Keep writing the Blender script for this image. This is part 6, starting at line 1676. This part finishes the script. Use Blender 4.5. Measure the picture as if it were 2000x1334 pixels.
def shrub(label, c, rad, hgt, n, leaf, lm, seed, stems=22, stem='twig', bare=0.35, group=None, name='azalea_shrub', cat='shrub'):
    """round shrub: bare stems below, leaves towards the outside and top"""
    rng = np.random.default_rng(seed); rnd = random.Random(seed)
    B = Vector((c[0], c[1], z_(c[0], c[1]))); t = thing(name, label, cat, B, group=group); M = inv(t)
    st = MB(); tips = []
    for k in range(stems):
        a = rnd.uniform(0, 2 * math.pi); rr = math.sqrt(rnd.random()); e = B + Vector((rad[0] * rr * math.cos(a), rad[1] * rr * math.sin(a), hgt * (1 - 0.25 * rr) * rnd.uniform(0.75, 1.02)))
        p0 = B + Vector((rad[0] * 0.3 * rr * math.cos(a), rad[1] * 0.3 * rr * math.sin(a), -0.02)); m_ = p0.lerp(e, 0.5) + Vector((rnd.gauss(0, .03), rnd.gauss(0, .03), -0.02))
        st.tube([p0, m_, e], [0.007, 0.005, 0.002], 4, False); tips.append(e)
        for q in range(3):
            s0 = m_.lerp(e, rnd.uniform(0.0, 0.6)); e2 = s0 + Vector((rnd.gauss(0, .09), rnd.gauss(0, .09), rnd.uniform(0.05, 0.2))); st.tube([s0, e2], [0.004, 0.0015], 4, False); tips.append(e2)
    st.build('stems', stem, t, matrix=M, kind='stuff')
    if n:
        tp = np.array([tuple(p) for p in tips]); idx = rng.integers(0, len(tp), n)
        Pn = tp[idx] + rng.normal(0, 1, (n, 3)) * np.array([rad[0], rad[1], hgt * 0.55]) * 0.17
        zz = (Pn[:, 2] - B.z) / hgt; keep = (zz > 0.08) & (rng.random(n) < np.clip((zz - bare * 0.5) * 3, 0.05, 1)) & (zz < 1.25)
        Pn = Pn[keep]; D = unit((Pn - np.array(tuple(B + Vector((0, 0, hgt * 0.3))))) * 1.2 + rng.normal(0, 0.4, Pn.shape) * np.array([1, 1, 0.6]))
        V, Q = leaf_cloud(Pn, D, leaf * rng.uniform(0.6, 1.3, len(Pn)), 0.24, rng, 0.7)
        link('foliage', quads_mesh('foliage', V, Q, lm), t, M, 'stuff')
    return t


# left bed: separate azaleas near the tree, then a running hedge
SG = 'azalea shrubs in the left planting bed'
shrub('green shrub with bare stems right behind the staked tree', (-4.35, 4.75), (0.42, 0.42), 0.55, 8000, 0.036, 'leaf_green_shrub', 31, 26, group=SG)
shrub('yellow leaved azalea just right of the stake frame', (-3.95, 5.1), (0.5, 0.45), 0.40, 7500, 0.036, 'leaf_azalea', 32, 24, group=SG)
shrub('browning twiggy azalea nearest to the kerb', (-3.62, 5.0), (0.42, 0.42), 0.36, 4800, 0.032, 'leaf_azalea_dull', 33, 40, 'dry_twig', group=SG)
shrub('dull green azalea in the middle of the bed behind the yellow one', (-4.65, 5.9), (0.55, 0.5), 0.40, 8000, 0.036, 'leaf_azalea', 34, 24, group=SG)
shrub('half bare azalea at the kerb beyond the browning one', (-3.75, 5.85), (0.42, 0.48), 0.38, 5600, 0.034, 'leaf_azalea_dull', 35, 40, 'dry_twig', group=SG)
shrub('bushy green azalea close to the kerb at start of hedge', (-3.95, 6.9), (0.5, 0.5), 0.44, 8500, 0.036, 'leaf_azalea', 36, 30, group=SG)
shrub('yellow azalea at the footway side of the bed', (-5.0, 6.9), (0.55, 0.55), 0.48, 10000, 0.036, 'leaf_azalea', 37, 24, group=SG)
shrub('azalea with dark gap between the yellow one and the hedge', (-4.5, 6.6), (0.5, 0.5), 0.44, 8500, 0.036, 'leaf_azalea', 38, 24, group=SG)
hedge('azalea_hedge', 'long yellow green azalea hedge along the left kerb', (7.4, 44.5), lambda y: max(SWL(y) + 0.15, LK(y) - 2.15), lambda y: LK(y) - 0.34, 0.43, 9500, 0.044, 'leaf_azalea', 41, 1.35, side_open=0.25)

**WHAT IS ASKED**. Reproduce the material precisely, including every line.

**REPLY**.
Keep writing the Blender script for this image. This is part 6, starting at line 1676. This part finishes the script. Use Blender 4.5. Measure the picture as if it were 2000x1334 pixels.
def shrub(label, c, rad, hgt, n, leaf, lm, seed, stems=22, stem='twig', bare=0.35, group=None, name='azalea_shrub', cat='shrub'):
    """round shrub: bare stems below, leaves towards the outside and top"""
    rng = np.random.default_rng(seed); rnd = random.Random(seed)
    B = Vector((c[0], c[1], z_(c[0], c[1]))); t = thing(name, label, cat, B, group=group); M = inv(t)
    st = MB(); tips = []
    for k in range(stems):
        a = rnd.uniform(0, 2 * math.pi); rr = math.sqrt(rnd.random()); e = B + Vector((rad[0] * rr * math.cos(a), rad[1] * rr * math.sin(a), hgt * (1 - 0.25 * rr) * rnd.uniform(0.75, 1.02)))
        p0 = B + Vector((rad[0] * 0.3 * rr * math.cos(a), rad[1] * 0.3 * rr * math.sin(a), -0.02)); m_ = p0.lerp(e, 0.5) + Vector((rnd.gauss(0, .03), rnd.gauss(0, .03), -0.02))
        st.tube([p0, m_, e], [0.007, 0.005, 0.002], 4, False); tips.append(e)
        for q in range(3):
            s0 = m_.lerp(e, rnd.uniform(0.0, 0.6)); e2 = s0 + Vector((rnd.gauss(0, .09), rnd.gauss(0, .09), rnd.uniform(0.05, 0.2))); st.tube([s0, e2], [0.004, 0.0015], 4, False); tips.append(e2)
    st.build('stems', stem, t, matrix=M, kind='stuff')
    if n:
        tp = np.array([tuple(p) for p in tips]); idx = rng.integers(0, len(tp), n)
        Pn = tp[idx] + rng.normal(0, 1, (n, 3)) * np.array([rad[0], rad[1], hgt * 0.55]) * 0.17
        zz = (Pn[:, 2] - B.z) / hgt; keep = (zz > 0.08) & (rng.random(n) < np.clip((zz - bare * 0.5) * 3, 0.05, 1)) & (zz < 1.25)
        Pn = Pn[keep]; D = unit((Pn - np.array(tuple(B + Vector((0, 0, hgt * 0.3))))) * 1.2 + rng.normal(0, 0.4, Pn.shape) * np.array([1, 1, 0.6]))
        V, Q = leaf_cloud(Pn, D, leaf * rng.uniform(0.6, 1.3, len(Pn)), 0.24, rng, 0.7)
        link('foliage', quads_mesh('foliage', V, Q, lm), t, M, 'stuff')
    return t


# left bed: separate azaleas near the tree, then a running hedge
SG = 'azalea shrubs in the left planting bed'
shrub('green shrub with bare stems right behind the staked tree', (-4.35, 4.75), (0.42, 0.42), 0.55, 8000, 0.036, 'leaf_green_shrub', 31, 26, group=SG)
shrub('yellow leaved azalea just right of the stake frame', (-3.95, 5.1), (0.5, 0.45), 0.40, 7500, 0.036, 'leaf_azalea', 32, 24, group=SG)
shrub('browning twiggy azalea nearest to the kerb', (-3.62, 5.0), (0.42, 0.42), 0.36, 4800, 0.032, 'leaf_azalea_dull', 33, 40, 'dry_twig', group=SG)
shrub('dull green azalea in the middle of the bed behind the yellow one', (-4.65, 5.9), (0.55, 0.5), 0.40, 8000, 0.036, 'leaf_azalea', 34, 24, group=SG)
shrub('half bare azalea at the kerb beyond the browning one', (-3.75, 5.85), (0.42, 0.48), 0.38, 5600, 0.034, 'leaf_azalea_dull', 35, 40, 'dry_twig', group=SG)
shrub('bushy green azalea close to the kerb at start of hedge', (-3.95, 6.9), (0.5, 0.5), 0.44, 8500, 0.036, 'leaf_azalea', 36, 30, group=SG)
shrub('yellow azalea at the footway side of the bed', (-5.0, 6.9), (0.55, 0.55), 0.48, 10000, 0.036, 'leaf_azalea', 37, 24, group=SG)
shrub('azalea with dark gap between the yellow one and the hedge', (-4.5, 6.6), (0.5, 0.5), 0.44, 8500, 0.036, 'leaf_azalea', 38, 24, group=SG)
hedge('azalea_hedge', 'long yellow green azalea hedge along the left kerb', (7.4, 44.5), lambda y: max(SWL(y) + 0.15, LK(y) - 2.15), lambda y: LK(y) - 0.34, 0.43, 9500, 0.044, 'leaf_azalea', 41, 1.35, side_open=0.25)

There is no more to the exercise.